Raytheon’s Intelligence, Information and Services division developed a completely open framework — which the Air Force calls the Future Operationally Resilient Ground Evolution (FORGE) Mission Data Processing Application Framework (MDPAF) — designed to process Overhead Persistent Infrared (OPIR) satellite data from both the U.S. Air Force’s evolving Space Based Infrared System (SBIRS) constellation and the future Next Gen OPIR constellation, as well as data from other civil and environmental sensors.
The company said it is a significant departure from previous satellite ground control programs, in which companies would develop a system that collects and exploits data from specific types of satellites or sensors. FORGE is designed to collect data from nearly any type of satellite or sensor, and then help operators make sense of that data quickly. Raytheon built the prototype system in less than a year and said it is capable of processing real data today. The company said it will work with the Air Force over the upcoming years to further evolve and prove the framework’s capabilities.

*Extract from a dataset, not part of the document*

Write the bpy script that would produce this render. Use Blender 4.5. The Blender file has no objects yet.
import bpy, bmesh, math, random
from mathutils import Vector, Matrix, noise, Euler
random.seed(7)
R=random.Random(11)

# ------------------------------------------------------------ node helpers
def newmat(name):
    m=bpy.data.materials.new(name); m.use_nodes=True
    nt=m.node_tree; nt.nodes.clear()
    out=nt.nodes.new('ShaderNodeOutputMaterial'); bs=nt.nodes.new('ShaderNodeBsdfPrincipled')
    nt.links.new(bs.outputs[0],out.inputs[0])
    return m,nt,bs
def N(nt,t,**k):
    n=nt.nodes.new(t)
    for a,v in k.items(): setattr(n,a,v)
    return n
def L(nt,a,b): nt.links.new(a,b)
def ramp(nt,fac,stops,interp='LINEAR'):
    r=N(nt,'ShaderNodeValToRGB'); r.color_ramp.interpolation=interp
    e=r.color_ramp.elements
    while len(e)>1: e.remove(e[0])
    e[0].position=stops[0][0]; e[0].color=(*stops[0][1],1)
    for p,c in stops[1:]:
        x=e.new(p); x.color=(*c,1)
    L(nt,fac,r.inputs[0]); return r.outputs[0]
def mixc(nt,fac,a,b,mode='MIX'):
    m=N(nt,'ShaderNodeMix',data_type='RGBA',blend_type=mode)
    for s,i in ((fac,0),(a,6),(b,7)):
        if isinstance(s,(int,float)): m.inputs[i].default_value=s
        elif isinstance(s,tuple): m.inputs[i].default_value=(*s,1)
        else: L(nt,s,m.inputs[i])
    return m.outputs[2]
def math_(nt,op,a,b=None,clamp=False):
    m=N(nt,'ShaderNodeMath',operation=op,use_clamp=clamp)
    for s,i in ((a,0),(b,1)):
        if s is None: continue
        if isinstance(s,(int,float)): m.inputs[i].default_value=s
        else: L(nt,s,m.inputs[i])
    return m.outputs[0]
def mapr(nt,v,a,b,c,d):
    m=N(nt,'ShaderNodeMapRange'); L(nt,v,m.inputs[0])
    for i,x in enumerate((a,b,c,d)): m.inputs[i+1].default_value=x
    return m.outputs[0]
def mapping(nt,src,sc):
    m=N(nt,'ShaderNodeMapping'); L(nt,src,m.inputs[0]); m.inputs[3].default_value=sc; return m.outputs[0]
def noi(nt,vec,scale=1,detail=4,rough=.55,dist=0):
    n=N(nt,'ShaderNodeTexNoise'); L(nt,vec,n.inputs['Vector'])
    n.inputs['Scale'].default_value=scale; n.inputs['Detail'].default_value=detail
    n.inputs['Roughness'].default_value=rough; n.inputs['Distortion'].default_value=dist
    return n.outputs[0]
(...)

Raytheon IIS President Dave Wajsgras said the Air Force wants to open up the network so it can use as much data from the government’s global satellite network, calling it a “huge transformation” for the service and the government. “Essentially, this is a smartphone model,” he said. “We’ve built an operating system that everyone can build applications for – from Raytheon to the Air Force to universities to small companies. These applications allow the system to process specific types of data.”